I got Robin Roberts on the phone, and was surprised to discover that she was a woman, not the Hall of Fame pitcher for the Phillies I’d heard about as a child. But I wasn’t able to discover anything more — not right away, anyway — because, she informed me, I needed to give her my fax number so they could send me some legal disclosure forms. I arranged to speak with her later in the day and went out. When I returned, I found the floor littered with 12 — count ’em, 12 — pages of Research Analyst Printed Media Disclosure Forms. And so, when I made the call I felt that somehow Robin Roberts and, indeed, all of Stephens Inc., was now exposed to me, though it was not a video phone connection.
HOPE SPRINGS ETERNAL The reason for my call was that JDA Software, Manhattan Associates, Retek, Vastera, EXE Technologies, and Manugistics (in that order) had all announced their earnings, and I wanted to know What It All Meant: for these particular companies, for the software/supply chain/logistics/fulfillment and retail industries in general, and for the economy as a whole. Yes, perhaps I was being a bit optimistic in my expectations of what a single research analyst in Little Rock could tell me, but then again, hadn’t Little Rock once been home to a man from Hope?
I asked what it all means. And Robin Roberts said, “All of the numbers reported have either met or beaten expectations.” Some of them were better than others, of course — and, let’s not forget, in stock market-speak, “meeting expectations” doesn’t necessarily have anything to do with doing well — but Roberts was blunt: “When you peel off the superficial stuff and look at management’s comments in the [context of the economic] environment, I think the environment is stabilizing; it has not improved, but it is not getting any worse.”

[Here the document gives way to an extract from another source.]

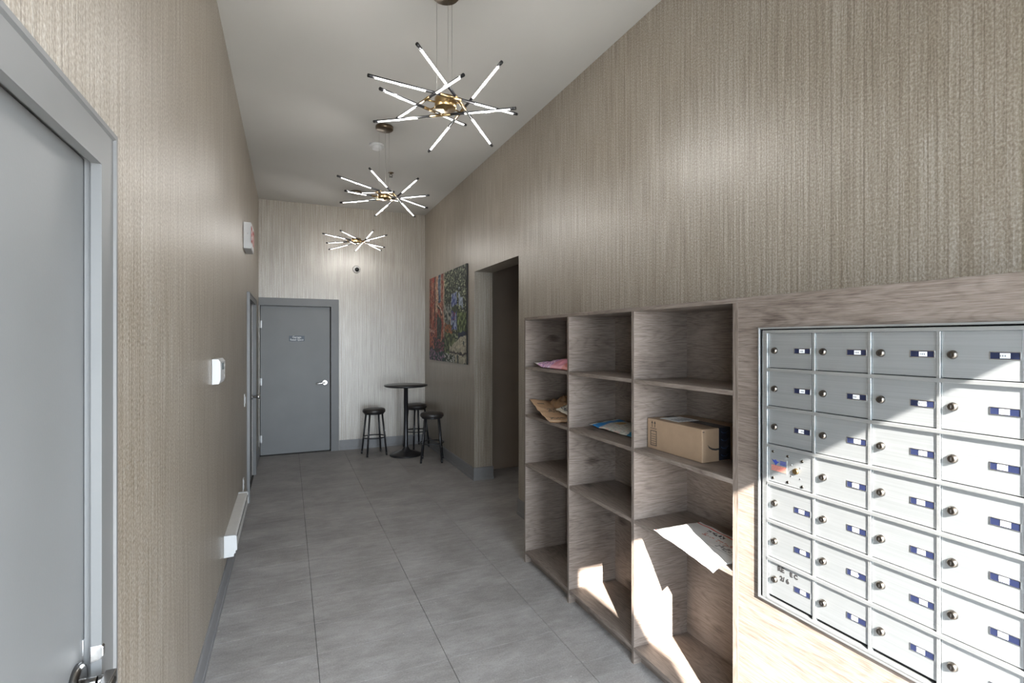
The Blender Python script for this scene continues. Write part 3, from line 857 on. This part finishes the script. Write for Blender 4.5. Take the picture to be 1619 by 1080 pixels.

FOR BETTER OR WORSE So, if it’s not any worse, it’s better, right? “IT spending is stabilizing; it’s not any better.” But things are looking up, right? “Manufacturing activity is improving, in terms of inventory to sales, new orders of capital goods, etc. But the job market is still losing positions.” OK … still, if orders are up, things are getting better, aren’t they? “The environment is stabilizing, but nobody is saying the environment is improving.” Then, when will we know if the environment is improving? “I think that most likely, if everybody has a good Christmas season, there will be increased IT budgets for 2004.”